In the film, a married couple, Sofia (Victoria Ratermanis) and Oscar Gomez (William Martinez), arrive at an immigration office with their young daughter, Nina (Karolyn Rivera), in tow. Oscar is there to be interviewed for his green card. He has all the paperwork, all the forms signed and is ready for a stressful, but hopeful, day that has been a long time coming. He brings Nina to the interview with him and Sofia stays behind in the waiting room where there are other hopeful citizens who will be going through the same process. 

What happens to these people might not surprise you, but the coda at the film’s end might drive the point home in a way you might not expect. 

I have seen two films by the Cutler-Kreutzes (I programmed their latest short film “Trapped” at last year’s Chicago Critics Film Festival), and I have great admiration for how they manage to craft these tight thrillers and make you feel like you’re in the throes of an impossible situation. “Trapped” centers on an overnight high school janitor being forced to deal with upper-class seniors trying to orchestrate a dangerous prank. “A Lien” is a more political film with a subject that everyone has an opinion about and has often been a leading headline. Both films feel immediate and tense and are acted to perfection. 

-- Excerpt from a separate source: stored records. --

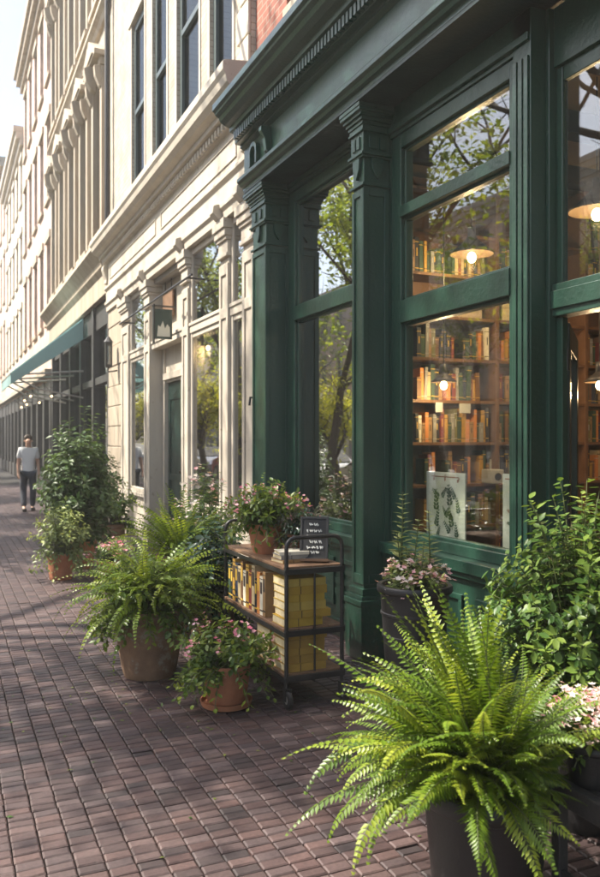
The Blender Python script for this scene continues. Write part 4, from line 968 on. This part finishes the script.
# --- black planter under the window
c=(2.42,3.86); r=random.Random(51)
t=thing('tall_planter','tall black planter with salvia spikes and pink white flowers under the bookshop window','plant',(c[0],c[1],0))
pot(t,c,.212,.14,.79,M['blackpot'],rim=.045,bands=1,rimout=.02)
e=shrub(t,c,.76,.20,.20,.17,60,8,.05,r,M['salvia'],trail=.2,hi=True)
blooms(t,[p for p in e if p.z>.74][:34],r,M['whitepink'],.018,clus=6,spread=.022)
sp=MB(); st_=MB()
for k in range(9):
    a=r.uniform(0,2*PI); rr=r.uniform(.02,.13); x,y=c[0]+rr*math.cos(a),c[1]+rr*math.sin(a); H=[.56,.47,.42,.26,.30,.34,.22,.32,.24][k]
    if k==0: x,y=c[0]-.06,c[1]+.04
    if k==1: x,y=c[0]+.08,c[1]-.04
    lx,ly=r.uniform(-.05,.05),r.uniform(-.05,.05)
    st_.tube([(x,y,.74),(x+lx*.4,y+ly*.4,.74+H*.5),(x+lx,y+ly,.74+H)],[.005,.004,.002],5)
    nn=int(H/.026)
    for j in range(nn):
        f=j/nn
        for s_ in (0,PI):
            a2=j*1.57+s_; d=Vector((math.cos(a2),math.sin(a2),.45)); 
            sp.leaf((x+lx*f,y+ly*f,.75+H*f),d,(0,0,1),.135*(1-.72*f)*r.uniform(.8,1.15),.052*(1-.6*f),.15,min(1,.3+.5*f+r.uniform(-.15,.15)),droop=.2)
sp.build('spike_leaves',M['salvia'],t); st_.build('spike_stalk',M['stem'],t)
# --- big weathered pot with overflowing bush
c=(1.28,5.42); r=random.Random(61)
t=thing('large_terracotta_planter','large weathered terracotta pot overflowing with bright green trailing foliage','plant',(c[0],c[1],0))
pot(t,c,.255,.175,.46,M['terra_old'],rim=.07)
shrub(t,c,.44,.44,.44,.38,120,20,.058,r,M['bushy'],trail=.36,asp=.6,hi=True)
fern(t,(c[0],c[1]),.50,.16,170,(.42,.66),r,M['fern2'],elr=(.15,1.4),curl=(.8,2.0),wm=.056,npin=22,name='arching_fronds')
# --- small terracotta flower pot in front of the cart
c=(1.555,4.60); r=random.Random(71)
t=thing('terracotta_flower_pot','small round terracotta pot of pink flowers on the pavement by the cart','plant',(c[0],c[1],0))
pot(t,c,.152,.115,.225,M['terra'],rim=.045,saucer=True,rimout=.006)
e=shrub(t,c,.22,.33,.33,.30,100,14,.052,r,M['bushy'],trail=.3,asp=.6,hi=True)
blooms(t,[p for p in e if p.z>.30][:26],r,M['pink'],.015,clus=4,spread=.02)
# --- fern and dark shrub behind the cart
c=(1.80,6.45); r=random.Random(81)
t=thing('standing_fern','upright lime green fern in a clay pot behind the cart and large planter','plant',(c[0],c[1],0))
pot(t,c,.22,.17,.66,M['terra_old'],rim=.05)
fern(t,c,.64,.12,110,(.50,.80),r,M['fern2'],elr=(.25,1.4),curl=(.5,1.3),wm=.06,npin=24)
c=(1.86,5.83); r=random.Random(91)
t=thing('dark_leaf_shrub','dark glossy shrub in a clay pot squeezed beside the cart','plant',(c[0],c[1],0))
pot(t,c,.19,.15,.38,M['terra_old'],rim=.05)
e=shrub(t,c,.36,.34,.40,.66,130,16,.075,r,M['dark_leaf'],trail=.25,asp=.6,hi=True)
c=(2.25,7.3); r=random.Random(93)
t=thing('pink_flower_shrub','pink flowered shrub in a clay pot against the cream columns','plant',(c[0],c[1],0))
pot(t,c,.19,.15,.45,M['terra_old'],rim=.05)
e=shrub(t,c,.42,.36,.45,.95,100,14,.07,r,M['ivy'],trail=.1)
blooms(t,[p for p in e if p.z>.8][:40],r,M['whitepink'],.028,clus=3,spread=.03)
# --- far plants along the cream shop
c=(1.55,10.3); r=random.Random(95)
t=thing('tall_bush','tall bushy potted shrub standing far along the pavement by the dark shop','plant',(c[0],c[1],0))
pot(t,c,.21,.16,.34,M['terra'],rim=.05)
shrub(t,c,.32,.56,.56,1.62,190,24,.10,r,M['fartree'],trail=.12,asp=.6,stemr=.008)
c=(1.22,9.55); r=random.Random(97)
t=thing('pale_leaf_bush','pale leafed low bush in a clay pot left of the tall bush','plant',(c[0],c[1],0))
pot(t,c,.16,.125,.30,M['terra'],rim=.05)
shrub(t,c,.28,.38,.38,.60,90,16,.07,r,M['salvia'],trail=.2)
c=(1.72,9.25); r=random.Random(99)
t=thing('pink_flower_pot','small clay pot of pink flowers at the foot of the tall bush','plant',(c[0],c[1],0))
pot(t,c,.145,.11,.22,M['terra'],rim=.045)
e=shrub(t,c,.20,.24,.24,.26,50,10,.055,r,M['bushy'],trail=.25)
blooms(t,[p for p in e if p.z>.25][:22],r,M['pink'],.022,clus=4,spread=.025)
c=(2.2,11.6); r=random.Random(101)
t=thing('shaded_bush','dark low bush in a clay pot before the recessed cream entry','plant',(c[0],c[1],0))
pot(t,c,.2,.15,.4,M['terra_old'],rim=.05)
shrub(t,c,.38,.40,.5,.70,90,16,.085,r,M['ivy'],trail=.2)

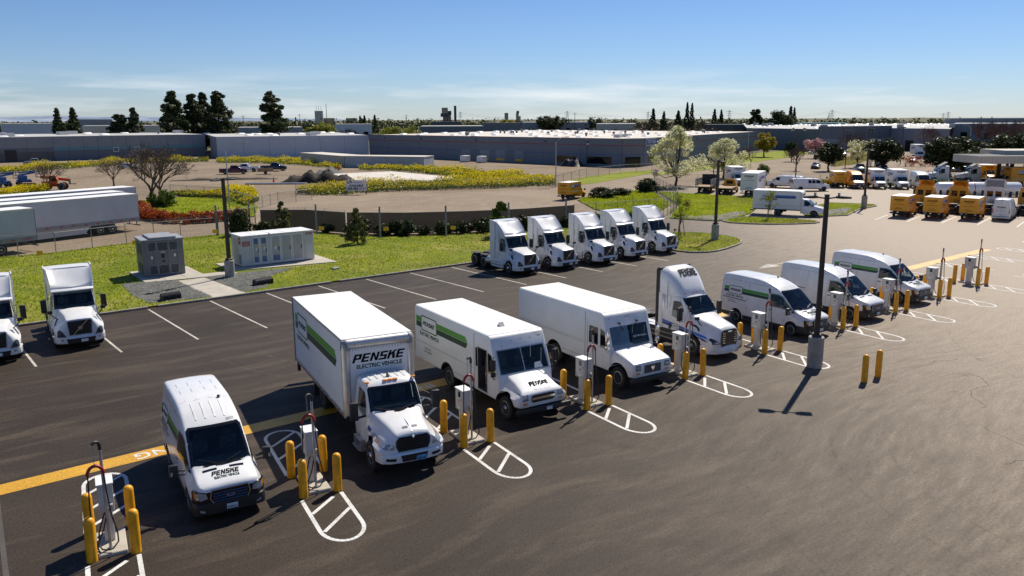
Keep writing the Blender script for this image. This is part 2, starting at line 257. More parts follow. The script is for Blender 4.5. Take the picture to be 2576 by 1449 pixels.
# ---------------------------------------------------------------- mesh building
class MB:
    def __init__(s): s.v = []; s.f = []; s.m = []; s.k = 0
    def add(s, vs, fs):
        n = len(s.v); s.v += [tuple(v) for v in vs]; s.f += [tuple(i+n for i in f) for f in fs]; s.m += [s.k]*len(fs); return s
    def box(s, x0, x1, y0, y1, z0, z1):
        return s.add([(x0,y0,z0),(x1,y0,z0),(x1,y1,z0),(x0,y1,z0),(x0,y0,z1),(x1,y0,z1),(x1,y1,z1),(x0,y1,z1)],
                     [(3,2,1,0),(4,5,6,7),(0,1,5,4),(1,2,6,5),(2,3,7,6),(3,0,4,7)])
    def obox(s, c, d, rz=0.0, ry=0.0, rx=0.0):
        M = Matrix.Rotation(rz, 3, 'Z') @ Matrix.Rotation(ry, 3, 'Y') @ Matrix.Rotation(rx, 3, 'X'); c = Vector(c); a, b, e = d[0]/2, d[1]/2, d[2]/2
        vs = [c + M @ Vector(p) for p in ((-a,-b,-e),(a,-b,-e),(a,b,-e),(-a,b,-e),(-a,-b,e),(a,-b,e),(a,b,e),(-a,b,e))]
        return s.add(vs, [(3,2,1,0),(4,5,6,7),(0,1,5,4),(1,2,6,5),(2,3,7,6),(3,0,4,7)])
    def bar(s, a, b, w, h=None):
        a, b = Vector(a), Vector(b); d = (b-a); L = d.length; d.normalize(); h = h or w
        u = Vector((0,0,1)).cross(d); u = Vector((1,0,0)) if u.length < 1e-4 else u.normalized(); v = d.cross(u)
        vs = [p + u*x*w/2 + v*y*h/2 for p in (a, b) for x, y in ((-1,-1),(1,-1),(1,1),(-1,1))]
        return s.add(vs, [(3,2,1,0),(4,5,6,7),(0,1,5,4),(1,2,6,5),(2,3,7,6),(3,0,4,7)])
    def cyl(s, a, b, r0, r1=None, n=12, cap=True):
        a, b = Vector(a), Vector(b); r1 = r0 if r1 is None else r1; d = (b-a).normalized()
        u = d.orthogonal().normalized(); v = d.cross(u); vs = []
        for p, r in ((a, r0), (b, r1)):
            for i in range(n): t = 2*PI*i/n; vs.append(p + (u*math.cos(t) + v*math.sin(t))*r)
        fs = [(i, (i+1) % n, n+(i+1) % n, n+i) for i in range(n)]
        if cap: fs += [tuple(range(n-1, -1, -1)), tuple(range(n, 2*n))]
        return s.add(vs, fs)
    def tube(s, pts, r, n=6):
        pts = [Vector(p) for p in pts]; vs = []; m = len(pts); u = None
        for i, p in enumerate(pts):
            d = (pts[min(i+1, m-1)] - pts[max(i-1, 0)]).normalized()
            u = d.orthogonal().normalized() if u is None else (u - d*u.dot(d)).normalized(); v = d.cross(u)
            rr = r[i] if isinstance(r, (list, tuple)) else r
            for k in range(n): t = 2*PI*k/n; vs.append(p + (u*math.cos(t) + v*math.sin(t))*rr)
        fs = [(i*n+k, i*n+(k+1) % n, (i+1)*n+(k+1) % n, (i+1)*n+k) for i in range(m-1) for k in range(n)]
        fs += [tuple(range(n-1, -1, -1)), tuple(range((m-1)*n, m*n))]
        return s.add(vs, fs)
    def lathe(s, prof, n=20, axis='Z', o=(0,0,0), cap=True):
        vs = []; m = len(prof); o = Vector(o)
        for r, h in prof:
            for k in range(n):
                t = 2*PI*k/n; c, q = r*math.cos(t), r*math.sin(t)
                vs.append(o + Vector((c, q, h) if axis == 'Z' else (c, h, -q) if axis == 'Y' else (h, c, q)))
        fs = [(i*n+k, i*n+(k+1) % n, (i+1)*n+(k+1) % n, (i+1)*n+k) for i in range(m-1) for k in range(n)]
        if cap: fs += [tuple(range(n-1, -1, -1)), tuple(range((m-1)*n, m*n))]
        return s.add(vs, fs)
    def prism(s, poly, a0, a1, axis='Y'):
        f = {'Y': lambda p, a: (p[0], a, p[1]), 'X': lambda p, a: (a, p[0], p[1]), 'Z': lambda p, a: (p[0], p[1], a)}[axis]
        n = len(poly); vs = [f(p, a0) for p in poly] + [f(p, a1) for p in poly]
        return s.add(vs, [tuple(range(n-1, -1, -1)), tuple(range(n, 2*n))] + [(i, (i+1) % n, n+(i+1) % n, n+i) for i in range(n)])
    def loft(s, rings, cap=True):
        n = len(rings[0]); vs = [p for r in rings for p in r]
        fs = [(i*n+k, i*n+(k+1) % n, (i+1)*n+(k+1) % n, (i+1)*n+k) for i in range(len(rings)-1) for k in range(n)]
        if cap: fs += [tuple(range(n-1, -1, -1)), tuple(range((len(rings)-1)*n, len(rings)*n))]
        return s.add(vs, fs)
    def mesh(s, name, mats, smooth=None, bevel=0.0, seg=2, fix=True):
        me = bpy.data.meshes.new(name); me.from_pydata(s.v, [], s.f)
        for m in (mats if isinstance(mats, (list, tuple)) else [mats]): me.materials.append(MAT[m])
        if any(s.m): me.polygons.foreach_set('material_index', s.m)
        if fix or bevel:
            bm = bmesh.new(); bm.from_mesh(me)
            if fix: bmesh.ops.recalc_face_normals(bm, faces=bm.faces)
            if bevel:
                es = [e for e in bm.edges if len(e.link_faces) == 2 and e.calc_face_angle(0) > 0.5]
                bmesh.ops.bevel(bm, geom=es, offset=bevel, segments=seg, affect='EDGES', profile=0.5, clamp_overlap=True)
            bm.to_mesh(me); bm.free()
        if smooth:
            me.shade_smooth(); me.set_sharp_from_angle(angle=R(smooth))
        me.update(); return me
    def build(s, name, mats, parent=None, smooth=None, bevel=0.0, seg=2, fix=True, loc=None, rz=0.0):
        return link(name, s.mesh(name, mats, smooth, bevel, seg, fix), parent, loc, rz)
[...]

As I wrote in my Oscars shorts piece last month, “A Lien” bears some similarity to another short film I wrote about a year ago called “I Have No Tears And I Must Cry,” by Luis Fernando Puente. Both films deal with the stress of being interviewed for a green card by someone who seems intent on making the process more difficult than it needs to be. The films have different approaches, conflicts, and outcomes, but both put us in the room with these people. Their personal lives, dreams, and good, purposeful intentions are on the line as someone–or something–could intervene at any moment and change their trajectories forever. And it’s all in a day’s work for the people with all the power. 

Warning: Spoilers ahead.

Q&A with Sam Cutler-Kreutz

How did this come about?

We stumbled across the marriage entrapment process in 2018 and immediately felt that we had to do something. The idea that this twisting of immigration rules happens right now, in states across the US, massively damaging the lives of families, sparked our desire to advocate against this practice. As filmmakers we feel the most impactful thing we can do is call attention to this insane process and intertwine it with a story that shows the real impact it has.

We strongly believe that art is political in nature. For us it’s about trying to engage with the cultural themes around us, finding ways as directors to soak up the zeitgeist, crystalize it, and give it back to the viewer in a form they can engage with. Oftentimes that comes down to trying to bring large and convoluted themes down to the individual level – looking at the impact on families or single people. Strangely the most hyper specific is often the most universal.

The film has a leanness to it that feels like it has been edited down to its barest essentials. Did you try other versions that were longer and maybe less tight? 

I think there is an element of exploration in every writing process, and with this film, we definitely spent time figuring out where to start and end the film. The circular nature of the car-to-car seemed to work well, and once we hit on the idea of bringing the hair braiding back, the whole thing just clicked. Something about Nina’s basic desire to have her hair braided and its reminder about the micro needs of the moment, even as the macro is falling apart around the characters, helped drive home the film’s themes and remind us that immigration is about humans at its core. 

There are so many ways this film could have ended, both thematically and stylistically, but you went with the daughter wanting her hair braided by her mother, which can be interpreted many different ways. Was it a struggle to figure out a way to end the film (before the coda)? 

We try hard in every film to remove as much fat as possible. Especially when you’re making a short, there’s very little time to waste. We feel that the stripped-down documentary feeling of the film really grounds the viewer in the reality of the situation. As we are editing, we will often enlarge every scene to make them work and then cut down each scene proportionality until the run time of the film seems right.

There is a lot that the actors/characters have to go through in this fifteen-minute short that has to come off very convincingly, and it seems like it’s a delicate process to make it convincing. How did you work with the actors to get them in that space for a short period of time (for a short film production) to pull this off? 

For us, it was about giving the actors a sense of their entire lives up until this moment, where they were born, went to high school, who their parents and siblings are, how they met each other, everything from the mundane to the dramatic. We wrote out an entire timeline of each of the characters’ lives, and then the actors fleshed it out more themselves once they got the roles. We spent time together creating family photos and trying to gather all the evidence the government requires for an actual green card marriage interview. There is a myth that short film pre-production and production is also short. We did pre-production for about a year before we shot, which is longer than many features. In the good cheap-fast-triangle, it’s gotta be cheap and good, so for us, it’s never going to be fast.

The audience will rightfully feel angry, frustrated and, perhaps, helpless after watching this. How would you want the viewer to direct those feelings into positive or helpful action? 

We hope the film will help push for urgently needed comprehensive immigration reform. Not only do we think the practice of entrapping immigrants at their green card marriage interview is immoral, we think a hard look at the complex bureaucracy and enforcement incentives in our immigration system are desperately needed.

We hope the film will help humanize the green card and immigrant process, while galvanizing Americans to push for a more compassionate and straightforward immigration system.

We’ve partnered with the ACLU—they are an incredible resource both for immigrant families and for Americans looking to get involved. 

What’s next for you?

We are working on writing our debut feature, which we hope will be our next project.